Many in Colombia and other South American countries eat these reptiles, as well as their eggs, as a substitute for red meat, which they traditionally abstain from on Fridays during the 40 days of Lent. This year the observation is from Feb. 17 to April 3.

“Easter in Colombia is a critical time for a lot of wild animal species, especially reptiles such as green iguana, turtles, red-footed tortoises, and spectacled caimans because of the high consumption of the meat and eggs,” said Maria Piedad Baptiste, a  researcher at the Institute.

The report states that local ancestral traditions are another factor that has led to an increase in the consumption of these reptiles.

Offspring of tortoise Trachemys callirostris, on the bank of the Sinu River in northwestern Colombia. (Monica A. Morales-Instituto Humboldt/Real Press)

The Catholic tradition of Lent is strictly observed in Colombia and in the Caribbean, leading many people to turn to other so-called white meats that are often from wild animals.

“Colombians are known to consume turtle meat and iguana eggs as part of Lent traditions, as turtles are said to bring prosperity and good luck and the eggs are considered a fine delicacy,” states a report by Washington think tank Global Financial Integrity. “Accordingly, hunting and sale of both are illegal, as to not disrupt their reproductive seasons near Lent and prevent endangerment.”

The director-general of the Alexander von Humboldt Institute Hernando Garcia Martinez said three of the species (the turtle, tortoise and the green iguana) rank highest as the most trafficked wild animals in Colombia.

More than 9,000 iguana eggs have been seized in both the departments of Magdalena and Bolivar, in northern Colombia, the institute’s investigation found.

In a raid conducted by authorities in Cienaga, three men who reportedly belong to a gang called “Los Reptiles” were arrested after found to be illegally trafficking and selling iguanas.

In the roads of Cesar, it is common to see fires caused by the neighbors to force the wild animals to come out in the open and be trapped. (Jhon Barros-Instituto Humboldt/Real Press)
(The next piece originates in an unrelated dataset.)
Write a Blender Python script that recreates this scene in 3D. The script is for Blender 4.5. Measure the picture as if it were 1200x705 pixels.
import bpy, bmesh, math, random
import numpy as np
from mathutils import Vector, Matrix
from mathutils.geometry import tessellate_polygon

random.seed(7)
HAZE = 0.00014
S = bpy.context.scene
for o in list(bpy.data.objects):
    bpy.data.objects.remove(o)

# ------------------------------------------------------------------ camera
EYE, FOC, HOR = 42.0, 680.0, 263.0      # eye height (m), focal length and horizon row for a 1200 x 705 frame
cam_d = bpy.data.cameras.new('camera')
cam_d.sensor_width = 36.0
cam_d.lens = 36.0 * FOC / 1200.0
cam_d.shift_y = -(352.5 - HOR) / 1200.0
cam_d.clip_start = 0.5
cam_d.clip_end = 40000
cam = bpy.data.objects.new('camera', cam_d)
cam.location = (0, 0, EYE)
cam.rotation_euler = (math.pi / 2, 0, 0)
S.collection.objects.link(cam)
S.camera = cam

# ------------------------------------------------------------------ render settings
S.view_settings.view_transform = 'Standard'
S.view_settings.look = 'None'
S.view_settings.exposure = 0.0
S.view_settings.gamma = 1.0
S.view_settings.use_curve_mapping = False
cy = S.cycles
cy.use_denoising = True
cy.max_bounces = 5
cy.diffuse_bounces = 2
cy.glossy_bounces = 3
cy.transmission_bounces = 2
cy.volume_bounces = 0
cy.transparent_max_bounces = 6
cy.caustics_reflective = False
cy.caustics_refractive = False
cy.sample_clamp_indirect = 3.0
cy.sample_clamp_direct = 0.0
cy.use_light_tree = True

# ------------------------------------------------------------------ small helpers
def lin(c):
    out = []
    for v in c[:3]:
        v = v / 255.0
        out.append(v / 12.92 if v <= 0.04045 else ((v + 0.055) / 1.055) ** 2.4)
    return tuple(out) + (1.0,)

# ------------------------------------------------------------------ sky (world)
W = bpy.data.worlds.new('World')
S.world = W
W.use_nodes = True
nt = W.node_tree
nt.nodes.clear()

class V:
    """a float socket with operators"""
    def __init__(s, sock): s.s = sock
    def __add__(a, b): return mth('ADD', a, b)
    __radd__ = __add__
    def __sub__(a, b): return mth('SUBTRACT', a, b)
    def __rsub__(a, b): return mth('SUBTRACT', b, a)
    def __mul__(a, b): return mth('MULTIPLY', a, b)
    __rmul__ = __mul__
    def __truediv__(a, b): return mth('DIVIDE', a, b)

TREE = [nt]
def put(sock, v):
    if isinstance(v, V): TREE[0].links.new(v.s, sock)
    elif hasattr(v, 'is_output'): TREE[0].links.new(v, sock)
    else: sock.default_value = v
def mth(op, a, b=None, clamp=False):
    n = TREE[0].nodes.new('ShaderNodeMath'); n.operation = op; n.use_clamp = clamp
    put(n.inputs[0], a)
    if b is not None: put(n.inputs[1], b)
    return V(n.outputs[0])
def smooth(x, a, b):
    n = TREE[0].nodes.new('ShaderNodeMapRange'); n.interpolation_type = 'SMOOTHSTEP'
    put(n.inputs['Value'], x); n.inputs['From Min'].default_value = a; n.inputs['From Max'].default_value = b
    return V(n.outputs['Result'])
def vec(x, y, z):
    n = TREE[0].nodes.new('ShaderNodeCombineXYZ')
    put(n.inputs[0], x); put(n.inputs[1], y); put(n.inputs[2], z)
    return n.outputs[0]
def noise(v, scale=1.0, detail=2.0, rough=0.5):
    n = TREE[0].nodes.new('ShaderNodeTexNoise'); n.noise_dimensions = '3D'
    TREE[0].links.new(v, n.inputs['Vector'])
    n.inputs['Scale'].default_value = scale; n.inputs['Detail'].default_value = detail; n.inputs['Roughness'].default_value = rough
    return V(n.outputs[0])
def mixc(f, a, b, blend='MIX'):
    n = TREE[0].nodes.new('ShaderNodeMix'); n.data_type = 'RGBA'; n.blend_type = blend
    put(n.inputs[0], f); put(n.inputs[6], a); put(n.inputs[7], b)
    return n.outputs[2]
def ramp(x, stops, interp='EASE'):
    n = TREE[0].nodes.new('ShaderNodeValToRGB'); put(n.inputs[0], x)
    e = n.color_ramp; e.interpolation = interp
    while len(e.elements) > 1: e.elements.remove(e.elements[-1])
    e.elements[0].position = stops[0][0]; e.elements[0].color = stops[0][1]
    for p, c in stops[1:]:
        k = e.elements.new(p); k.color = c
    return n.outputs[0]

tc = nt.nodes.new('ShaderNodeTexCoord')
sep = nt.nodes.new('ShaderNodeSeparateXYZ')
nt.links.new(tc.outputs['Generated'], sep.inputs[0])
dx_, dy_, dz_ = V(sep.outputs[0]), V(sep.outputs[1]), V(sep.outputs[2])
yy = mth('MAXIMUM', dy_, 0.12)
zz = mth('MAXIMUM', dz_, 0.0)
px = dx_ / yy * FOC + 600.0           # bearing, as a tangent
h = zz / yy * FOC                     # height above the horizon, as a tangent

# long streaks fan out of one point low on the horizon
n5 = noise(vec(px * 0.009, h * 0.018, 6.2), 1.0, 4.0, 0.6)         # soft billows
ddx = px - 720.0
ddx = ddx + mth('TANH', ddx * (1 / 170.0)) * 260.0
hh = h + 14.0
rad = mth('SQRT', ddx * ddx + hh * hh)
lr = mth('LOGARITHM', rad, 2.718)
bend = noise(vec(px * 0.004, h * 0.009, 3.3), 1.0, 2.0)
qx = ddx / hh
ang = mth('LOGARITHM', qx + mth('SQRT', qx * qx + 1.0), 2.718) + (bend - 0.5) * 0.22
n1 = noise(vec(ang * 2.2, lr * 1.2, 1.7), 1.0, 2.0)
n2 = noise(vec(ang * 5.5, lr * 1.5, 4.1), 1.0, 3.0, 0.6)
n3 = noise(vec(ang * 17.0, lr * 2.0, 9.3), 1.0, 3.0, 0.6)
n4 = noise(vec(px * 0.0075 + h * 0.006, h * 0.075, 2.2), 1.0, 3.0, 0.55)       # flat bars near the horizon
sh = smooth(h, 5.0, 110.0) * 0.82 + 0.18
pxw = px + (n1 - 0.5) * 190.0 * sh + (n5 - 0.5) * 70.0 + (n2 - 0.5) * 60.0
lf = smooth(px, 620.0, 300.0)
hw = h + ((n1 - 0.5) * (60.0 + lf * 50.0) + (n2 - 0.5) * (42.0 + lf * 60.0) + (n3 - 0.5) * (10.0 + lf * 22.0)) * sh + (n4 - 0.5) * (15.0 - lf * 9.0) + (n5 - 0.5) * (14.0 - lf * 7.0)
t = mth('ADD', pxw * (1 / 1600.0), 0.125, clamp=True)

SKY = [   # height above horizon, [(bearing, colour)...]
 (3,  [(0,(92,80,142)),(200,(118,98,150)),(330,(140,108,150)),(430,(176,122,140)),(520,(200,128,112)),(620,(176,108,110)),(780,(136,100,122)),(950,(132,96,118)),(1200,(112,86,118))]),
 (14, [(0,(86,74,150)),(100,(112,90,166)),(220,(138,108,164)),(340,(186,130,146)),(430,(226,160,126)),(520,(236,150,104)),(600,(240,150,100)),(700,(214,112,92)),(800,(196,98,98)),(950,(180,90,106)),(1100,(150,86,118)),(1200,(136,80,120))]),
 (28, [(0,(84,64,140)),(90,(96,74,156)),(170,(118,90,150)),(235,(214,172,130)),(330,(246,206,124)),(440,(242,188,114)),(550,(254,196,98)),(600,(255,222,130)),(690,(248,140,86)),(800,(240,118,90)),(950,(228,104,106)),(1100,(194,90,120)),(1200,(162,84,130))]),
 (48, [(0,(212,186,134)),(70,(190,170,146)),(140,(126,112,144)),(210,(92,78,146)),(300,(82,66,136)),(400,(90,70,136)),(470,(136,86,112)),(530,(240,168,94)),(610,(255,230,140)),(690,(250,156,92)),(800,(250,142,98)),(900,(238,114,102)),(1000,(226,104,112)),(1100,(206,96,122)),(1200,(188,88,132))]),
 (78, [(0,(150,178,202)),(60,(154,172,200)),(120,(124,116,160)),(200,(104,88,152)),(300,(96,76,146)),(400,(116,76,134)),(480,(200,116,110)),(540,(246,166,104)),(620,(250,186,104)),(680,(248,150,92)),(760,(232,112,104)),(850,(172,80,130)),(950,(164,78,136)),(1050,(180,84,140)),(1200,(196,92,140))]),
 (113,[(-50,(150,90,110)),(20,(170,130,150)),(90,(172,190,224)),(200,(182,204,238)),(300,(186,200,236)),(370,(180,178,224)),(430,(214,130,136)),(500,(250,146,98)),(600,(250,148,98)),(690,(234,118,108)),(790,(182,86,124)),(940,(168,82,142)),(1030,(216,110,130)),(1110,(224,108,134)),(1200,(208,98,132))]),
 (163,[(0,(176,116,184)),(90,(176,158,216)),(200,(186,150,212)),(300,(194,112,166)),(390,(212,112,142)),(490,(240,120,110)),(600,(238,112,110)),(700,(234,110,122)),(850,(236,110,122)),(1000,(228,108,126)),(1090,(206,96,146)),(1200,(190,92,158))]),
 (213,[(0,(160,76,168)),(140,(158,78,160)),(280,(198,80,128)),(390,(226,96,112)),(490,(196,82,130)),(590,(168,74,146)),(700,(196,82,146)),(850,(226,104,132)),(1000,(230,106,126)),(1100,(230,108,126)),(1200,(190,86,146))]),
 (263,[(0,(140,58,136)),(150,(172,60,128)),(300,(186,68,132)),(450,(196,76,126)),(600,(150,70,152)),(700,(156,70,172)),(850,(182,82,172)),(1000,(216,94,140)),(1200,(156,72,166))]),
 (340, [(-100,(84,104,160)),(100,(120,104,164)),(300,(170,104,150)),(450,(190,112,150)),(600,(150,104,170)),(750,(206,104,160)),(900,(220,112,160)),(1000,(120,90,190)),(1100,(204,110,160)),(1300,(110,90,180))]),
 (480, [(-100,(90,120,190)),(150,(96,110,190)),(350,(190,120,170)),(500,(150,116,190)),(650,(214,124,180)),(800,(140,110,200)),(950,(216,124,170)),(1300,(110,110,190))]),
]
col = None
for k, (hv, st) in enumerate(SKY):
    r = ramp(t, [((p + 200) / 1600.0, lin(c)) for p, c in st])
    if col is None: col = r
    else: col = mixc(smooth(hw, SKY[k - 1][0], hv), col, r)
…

Selling iguana, turtle or tortoise meat is illegal, and the local environmental authorities say criminals face a penalty of up to 108 months in prison and fines.

“However, communities that have little access to food are permitted to hunt them for sustenance, creating a grey area that traffickers looking for a lucrative trade have exploited. Such grey areas are common in Colombian policy, ” the Global Financial Integrity report states.

Colombian National Police say the illegal trafficking of wild animals is considered to be the third biggest business in the world.

One species that is greatly affected is the green iguana, which is abundant in the northern area of Colombia.

“Iguanas are hunted for their eggs, and they are then left abandoned with their stomachs cut open, and sometimes they are even filled with stones and sewn up again by poachers,” said one of the researchers.

The Alexander von Humboldt Institute urges a stop to the consumption of these species, which are important to the local ecosystem.

In 2012, the Colombian Ministry of the Environment and Sustainable Development published its action plan for 2020, “The National Strategy for the Prevention and Control of Illegal Trafficking of Wild Species” to curb animal trafficking.